A capital do pais de Castro, dos mojitos, dos charutos, do rum e de tantas coisas mais, tem um encanto que confunde e confrange. De um lado, os edifícios coloniais de Havana Vieja – casco histórico declarado património cultural da humanidade em 1982– e, do outro, as habitações decadentes, a pobreza escancarada, a miséria de quem vai sobrevivendo.

Havana é como se lê e se imagina: um caldo cultural, uma mão que pede dinheiro, uma bicicleta velha que serve de táxi, "són", salsa e merengue em cada canto, um sol tropical, duas moedas, mil carros antigos coloridos.

Nas quase dez horas de voo entre Madrid e Havana aproveitei para ler o guia "American Express" que me haviam oferecido. Às páginas tantas retive qualquer coisa como: “Atenção às gorjetas que deixa. Podem representar o salário de um mês de um cubano”.

O salário médio de um cubano oscila entre os 100 e os 200 pesos cubanos (entre quatro a sete euros). Um CUC, peso cubano conversível exclusivo para turistas, corresponde a 24 pesos cubanos.

Talvez por isso tenha achado legítimo ver todos aqueles homens colados ao vidro do “shuttle” que nos levava do hotel ao centro da cidade a oferecer os seus préstimos.

- Habla inglês? Speak english? Parlez français?

Provavelmente, e de forma inconsciente, também devo ter considerado natural existirem “jineteros”. Dani e Beti, apresentaram-se eles, abordaram-nos à saída do La Floridita – o famoso bar onde Hemingway bebia daiquíris. Nós só queríamos saber qual era o banco mais próximo para trocar dinheiro.

- Venid conmigo!

Levaram-nos a um restaurante, a uma farmácia (a mais antiga, disseram), tiraram fotografias e, vários minutos depois, eis o banco.

- Gracias! - ao mesmo tempo em que tirámos do bolso alguns CUC para lhes dar.

- No! No queremos dinero. Solamente la troca cultural.

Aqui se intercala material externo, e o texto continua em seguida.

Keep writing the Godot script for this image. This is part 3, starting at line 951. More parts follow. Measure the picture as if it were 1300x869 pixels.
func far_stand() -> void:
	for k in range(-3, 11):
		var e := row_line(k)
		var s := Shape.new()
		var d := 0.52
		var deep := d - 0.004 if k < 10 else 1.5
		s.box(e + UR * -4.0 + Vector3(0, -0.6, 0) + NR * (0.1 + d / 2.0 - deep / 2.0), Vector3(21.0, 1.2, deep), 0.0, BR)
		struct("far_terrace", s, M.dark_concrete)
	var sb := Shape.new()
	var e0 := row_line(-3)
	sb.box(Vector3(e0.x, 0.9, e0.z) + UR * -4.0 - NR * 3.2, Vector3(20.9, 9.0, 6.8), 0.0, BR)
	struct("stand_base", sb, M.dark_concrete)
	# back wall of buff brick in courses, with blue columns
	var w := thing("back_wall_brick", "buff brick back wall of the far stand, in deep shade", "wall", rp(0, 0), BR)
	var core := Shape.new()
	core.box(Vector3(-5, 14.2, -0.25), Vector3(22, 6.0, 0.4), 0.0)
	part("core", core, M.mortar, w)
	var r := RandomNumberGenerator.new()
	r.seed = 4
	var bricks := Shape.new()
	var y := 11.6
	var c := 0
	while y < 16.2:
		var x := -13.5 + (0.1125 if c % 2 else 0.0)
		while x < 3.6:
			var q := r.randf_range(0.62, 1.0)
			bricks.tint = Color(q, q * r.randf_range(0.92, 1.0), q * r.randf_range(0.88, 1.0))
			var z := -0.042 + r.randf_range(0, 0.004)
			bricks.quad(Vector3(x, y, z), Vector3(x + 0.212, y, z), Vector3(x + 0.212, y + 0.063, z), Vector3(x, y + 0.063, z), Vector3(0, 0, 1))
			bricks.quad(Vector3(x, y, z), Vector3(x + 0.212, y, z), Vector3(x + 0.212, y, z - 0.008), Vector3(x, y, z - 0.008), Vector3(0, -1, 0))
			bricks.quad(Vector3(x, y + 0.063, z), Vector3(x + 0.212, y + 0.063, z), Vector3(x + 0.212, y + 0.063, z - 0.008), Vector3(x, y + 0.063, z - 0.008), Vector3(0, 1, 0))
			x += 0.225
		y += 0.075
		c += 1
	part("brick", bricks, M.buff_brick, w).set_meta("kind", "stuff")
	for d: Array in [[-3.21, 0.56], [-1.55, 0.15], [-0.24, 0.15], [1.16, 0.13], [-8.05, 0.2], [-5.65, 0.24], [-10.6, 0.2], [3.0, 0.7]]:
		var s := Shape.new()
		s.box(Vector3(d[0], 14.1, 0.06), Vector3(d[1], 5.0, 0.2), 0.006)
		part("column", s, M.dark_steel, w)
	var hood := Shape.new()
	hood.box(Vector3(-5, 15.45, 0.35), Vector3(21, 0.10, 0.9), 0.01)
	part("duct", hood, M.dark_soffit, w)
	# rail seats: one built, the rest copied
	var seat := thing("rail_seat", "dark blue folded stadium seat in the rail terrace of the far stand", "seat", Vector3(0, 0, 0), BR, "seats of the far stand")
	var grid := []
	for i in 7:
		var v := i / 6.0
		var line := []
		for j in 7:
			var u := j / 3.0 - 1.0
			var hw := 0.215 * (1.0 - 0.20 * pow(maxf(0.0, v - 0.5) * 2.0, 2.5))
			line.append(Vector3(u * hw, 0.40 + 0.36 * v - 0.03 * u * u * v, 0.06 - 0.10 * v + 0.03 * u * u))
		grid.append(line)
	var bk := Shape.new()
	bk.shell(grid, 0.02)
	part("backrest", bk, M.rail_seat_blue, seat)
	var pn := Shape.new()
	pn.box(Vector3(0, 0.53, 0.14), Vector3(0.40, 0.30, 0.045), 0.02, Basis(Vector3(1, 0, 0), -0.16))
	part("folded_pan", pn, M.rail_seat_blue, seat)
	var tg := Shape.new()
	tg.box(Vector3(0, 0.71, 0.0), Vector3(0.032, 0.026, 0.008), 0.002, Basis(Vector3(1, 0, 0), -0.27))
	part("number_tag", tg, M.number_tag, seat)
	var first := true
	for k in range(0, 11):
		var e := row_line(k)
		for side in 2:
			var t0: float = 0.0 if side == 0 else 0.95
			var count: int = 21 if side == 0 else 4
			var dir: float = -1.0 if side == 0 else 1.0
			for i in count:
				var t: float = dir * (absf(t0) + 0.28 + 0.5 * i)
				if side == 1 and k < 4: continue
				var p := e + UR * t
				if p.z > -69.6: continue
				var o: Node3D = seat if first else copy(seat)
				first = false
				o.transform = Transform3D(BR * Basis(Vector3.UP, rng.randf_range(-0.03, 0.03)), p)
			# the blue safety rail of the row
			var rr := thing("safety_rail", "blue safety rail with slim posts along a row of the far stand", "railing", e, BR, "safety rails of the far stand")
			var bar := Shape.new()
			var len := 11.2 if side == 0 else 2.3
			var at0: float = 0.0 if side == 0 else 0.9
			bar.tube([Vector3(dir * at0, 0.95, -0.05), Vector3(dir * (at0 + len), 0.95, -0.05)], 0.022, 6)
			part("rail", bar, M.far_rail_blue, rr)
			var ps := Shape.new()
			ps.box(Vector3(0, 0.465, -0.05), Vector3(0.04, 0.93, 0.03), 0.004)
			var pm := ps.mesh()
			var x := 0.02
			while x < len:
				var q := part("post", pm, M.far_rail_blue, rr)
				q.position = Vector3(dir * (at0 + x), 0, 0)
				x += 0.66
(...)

Esperaram por nós à saída do banco como “guias turísticos” sedentos de nos mostrar a cidade. Seguiu-se o Capitólio, Gran Teatro de La Habana, Hotel Inglaterra e Partagás e, no final, após rejeitarmos uma caixa de “Cohibas” e outra de “Romeu y Julieta” com a desculpa de que não fumávamos, pediram dinheiro para uma “senha de racionamento”. O Dani era muito magro e a proposta pareceu-nos sensata.

- Claro. Quanto custa a senha?

- 15 CUC.

- 15 CUC? Tanto? – perguntámos nós em uníssono.

- Sí, sí, pueden venir con nosotros para ver.

- Não, está bem. Aqui estão os 15 CUC (da suposta “troca cultural”).

15 CUC era, na verdade, o equivalente a um mês e meio de trabalho. E tal como aquele casal, outros se seguiram. Ou vendiam charutos, ou rum, ou voltas (“recogidos”) nos seus Cadillac bem estimados, para não dizer dignos de museu.

De um modo geral, os cubanos são extrovertidos, conversadores e sociáveis, pelo que às vezes se tornava difícil dissociar os que eram genuinamente amáveis dos restantes.

Porém, o que mais nos incomodava estava longe de ser isso. A revolução de 1959, que libertou Cuba da ditadura de Batista, não parece ter libertado o povo da pobreza há muito enraizada. Curiosamente, apesar do sofrimento, os nativos pareceram-nos alegres. Era uma espécie de dor com laivos de esperança. E a música que nos entrava pelos tímpanos sem pedir licença foi, sem dúvida, a melhor prova disso.